I have chosen, for the last half-decade or so, to focus a lot of my energy on the one that I feel most drawn to combat, namely, the occupation (and all of its cousins). People often ask me why I do it, and I have a few answers that bump around some mixture of ego and friendship and a sense of responsibility and self-interest and justice. But there is also another part, I realize, and that is how much I love my home.

Most of the anti-occupation campaigns that I have been deeply involved with have centered around houses, and homes. The first major campaign I helped organize was in Silwan, where the Sumarin family was threatened with eviction from their home (they are still in their home today). I was also active at that time in Sheikh Jarrah, where four families had been forced out of their homes and many more faced (and still face) the same threat. I stood with Al-Araqib, inside of Israel, where Bedouin families have had their homes demolished over 70 times. And of course Susiya. And a failed campaign in Silwan, with the Abu Nab family. And recently Jinba.

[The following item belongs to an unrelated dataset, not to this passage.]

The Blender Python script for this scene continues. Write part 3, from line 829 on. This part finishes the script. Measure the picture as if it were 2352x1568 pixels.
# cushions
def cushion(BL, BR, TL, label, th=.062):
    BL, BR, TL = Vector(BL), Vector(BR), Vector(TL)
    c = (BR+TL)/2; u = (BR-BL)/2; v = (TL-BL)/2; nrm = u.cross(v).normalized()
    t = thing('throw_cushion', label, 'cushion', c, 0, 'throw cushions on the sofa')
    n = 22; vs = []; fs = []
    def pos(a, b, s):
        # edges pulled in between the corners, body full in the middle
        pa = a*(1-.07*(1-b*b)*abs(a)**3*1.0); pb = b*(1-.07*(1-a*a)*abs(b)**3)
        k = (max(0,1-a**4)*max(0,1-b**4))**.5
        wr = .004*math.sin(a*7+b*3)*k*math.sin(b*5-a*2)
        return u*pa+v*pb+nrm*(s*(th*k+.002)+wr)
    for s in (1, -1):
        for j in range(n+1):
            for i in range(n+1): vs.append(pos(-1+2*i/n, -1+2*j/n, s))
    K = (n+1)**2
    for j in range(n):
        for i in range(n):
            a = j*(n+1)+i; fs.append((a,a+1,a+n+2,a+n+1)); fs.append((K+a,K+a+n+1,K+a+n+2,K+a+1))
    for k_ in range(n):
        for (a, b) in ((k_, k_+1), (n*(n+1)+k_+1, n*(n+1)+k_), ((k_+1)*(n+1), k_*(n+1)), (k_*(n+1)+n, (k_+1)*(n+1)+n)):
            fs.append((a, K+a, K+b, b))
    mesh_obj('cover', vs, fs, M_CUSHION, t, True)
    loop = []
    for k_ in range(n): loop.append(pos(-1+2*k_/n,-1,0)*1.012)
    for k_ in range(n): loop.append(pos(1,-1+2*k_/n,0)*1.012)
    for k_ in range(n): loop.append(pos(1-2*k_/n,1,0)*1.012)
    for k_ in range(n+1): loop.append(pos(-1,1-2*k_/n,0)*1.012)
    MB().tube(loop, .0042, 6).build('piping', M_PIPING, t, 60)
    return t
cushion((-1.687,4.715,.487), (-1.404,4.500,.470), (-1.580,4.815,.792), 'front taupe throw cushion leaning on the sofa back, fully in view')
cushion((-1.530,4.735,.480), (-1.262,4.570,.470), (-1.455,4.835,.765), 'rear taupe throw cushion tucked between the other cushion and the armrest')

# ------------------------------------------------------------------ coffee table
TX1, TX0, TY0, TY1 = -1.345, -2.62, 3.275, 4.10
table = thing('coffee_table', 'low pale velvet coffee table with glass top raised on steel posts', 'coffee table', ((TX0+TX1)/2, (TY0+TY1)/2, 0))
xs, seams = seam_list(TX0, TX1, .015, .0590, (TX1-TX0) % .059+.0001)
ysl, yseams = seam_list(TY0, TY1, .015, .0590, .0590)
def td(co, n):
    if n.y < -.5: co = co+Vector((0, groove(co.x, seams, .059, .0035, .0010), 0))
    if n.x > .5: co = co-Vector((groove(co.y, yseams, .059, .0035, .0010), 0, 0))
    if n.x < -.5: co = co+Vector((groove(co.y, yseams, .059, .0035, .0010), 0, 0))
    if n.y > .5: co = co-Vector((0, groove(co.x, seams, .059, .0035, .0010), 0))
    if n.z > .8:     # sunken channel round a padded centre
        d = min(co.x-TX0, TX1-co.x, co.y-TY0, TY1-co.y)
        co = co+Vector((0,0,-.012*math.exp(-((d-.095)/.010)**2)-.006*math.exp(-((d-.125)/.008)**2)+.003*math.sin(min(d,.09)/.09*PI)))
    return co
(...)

There are lots of reasons that I do what I do, but one of them is that I cannot stand to stand by and witness the government of my chosen home, country-wise, actively stealing and forcing people out of their homes, just because they belong to a group that is deemed “the enemy” of my group. And also, probably, on some level, because I hope that if I were ever, God forbid, forced out of my home, there would at least be others who would stand by my side.